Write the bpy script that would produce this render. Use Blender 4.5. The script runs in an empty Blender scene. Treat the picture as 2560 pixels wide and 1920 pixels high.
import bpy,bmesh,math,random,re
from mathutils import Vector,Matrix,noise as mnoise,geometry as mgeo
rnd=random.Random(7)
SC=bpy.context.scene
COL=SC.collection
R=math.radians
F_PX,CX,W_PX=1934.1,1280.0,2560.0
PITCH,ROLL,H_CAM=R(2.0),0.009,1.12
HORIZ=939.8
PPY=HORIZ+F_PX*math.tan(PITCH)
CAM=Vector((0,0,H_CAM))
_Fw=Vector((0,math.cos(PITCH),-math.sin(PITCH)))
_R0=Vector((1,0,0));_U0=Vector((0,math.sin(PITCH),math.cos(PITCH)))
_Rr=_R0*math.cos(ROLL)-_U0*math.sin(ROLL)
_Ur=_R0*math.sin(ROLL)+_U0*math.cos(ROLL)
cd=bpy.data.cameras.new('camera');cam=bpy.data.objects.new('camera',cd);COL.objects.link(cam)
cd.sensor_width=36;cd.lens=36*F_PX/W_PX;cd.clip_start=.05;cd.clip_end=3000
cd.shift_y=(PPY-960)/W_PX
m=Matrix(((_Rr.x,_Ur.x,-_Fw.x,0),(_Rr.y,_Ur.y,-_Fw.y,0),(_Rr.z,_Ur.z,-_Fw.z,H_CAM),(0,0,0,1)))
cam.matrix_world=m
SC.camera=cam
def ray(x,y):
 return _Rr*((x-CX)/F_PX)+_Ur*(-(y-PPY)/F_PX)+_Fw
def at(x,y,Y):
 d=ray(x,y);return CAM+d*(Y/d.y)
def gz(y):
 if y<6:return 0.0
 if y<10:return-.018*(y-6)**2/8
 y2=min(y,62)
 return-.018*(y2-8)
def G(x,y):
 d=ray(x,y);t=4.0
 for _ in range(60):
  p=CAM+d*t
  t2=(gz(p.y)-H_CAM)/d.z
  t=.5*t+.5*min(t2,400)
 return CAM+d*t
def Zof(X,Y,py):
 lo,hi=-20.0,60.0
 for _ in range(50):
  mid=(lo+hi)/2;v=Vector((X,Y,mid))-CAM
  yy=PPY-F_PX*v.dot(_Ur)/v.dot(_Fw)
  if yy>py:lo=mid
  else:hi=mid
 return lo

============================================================

- **Challenge**
Repeat every line of the data, exactly and in full.

- **Solved problem**
Write the bpy script that would produce this render. Use Blender 4.5. The script runs in an empty Blender scene. Treat the picture as 2560 pixels wide and 1920 pixels high.
import bpy,bmesh,math,random,re
from mathutils import Vector,Matrix,noise as mnoise,geometry as mgeo
rnd=random.Random(7)
SC=bpy.context.scene
COL=SC.collection
R=math.radians
F_PX,CX,W_PX=1934.1,1280.0,2560.0
PITCH,ROLL,H_CAM=R(2.0),0.009,1.12
HORIZ=939.8
PPY=HORIZ+F_PX*math.tan(PITCH)
CAM=Vector((0,0,H_CAM))
_Fw=Vector((0,math.cos(PITCH),-math.sin(PITCH)))
_R0=Vector((1,0,0));_U0=Vector((0,math.sin(PITCH),math.cos(PITCH)))
_Rr=_R0*math.cos(ROLL)-_U0*math.sin(ROLL)
_Ur=_R0*math.sin(ROLL)+_U0*math.cos(ROLL)
cd=bpy.data.cameras.new('camera');cam=bpy.data.objects.new('camera',cd);COL.objects.link(cam)
cd.sensor_width=36;cd.lens=36*F_PX/W_PX;cd.clip_start=.05;cd.clip_end=3000
cd.shift_y=(PPY-960)/W_PX
m=Matrix(((_Rr.x,_Ur.x,-_Fw.x,0),(_Rr.y,_Ur.y,-_Fw.y,0),(_Rr.z,_Ur.z,-_Fw.z,H_CAM),(0,0,0,1)))
cam.matrix_world=m
SC.camera=cam
def ray(x,y):
 return _Rr*((x-CX)/F_PX)+_Ur*(-(y-PPY)/F_PX)+_Fw
def at(x,y,Y):
 d=ray(x,y);return CAM+d*(Y/d.y)
def gz(y):
 if y<6:return 0.0
 if y<10:return-.018*(y-6)**2/8
 y2=min(y,62)
 return-.018*(y2-8)
def G(x,y):
 d=ray(x,y);t=4.0
 for _ in range(60):
  p=CAM+d*t
  t2=(gz(p.y)-H_CAM)/d.z
  t=.5*t+.5*min(t2,400)
 return CAM+d*t
def Zof(X,Y,py):
 lo,hi=-20.0,60.0
 for _ in range(50):
  mid=(lo+hi)/2;v=Vector((X,Y,mid))-CAM
  yy=PPY-F_PX*v.dot(_Ur)/v.dot(_Fw)
  if yy>py:lo=mid
  else:hi=mid
 return lo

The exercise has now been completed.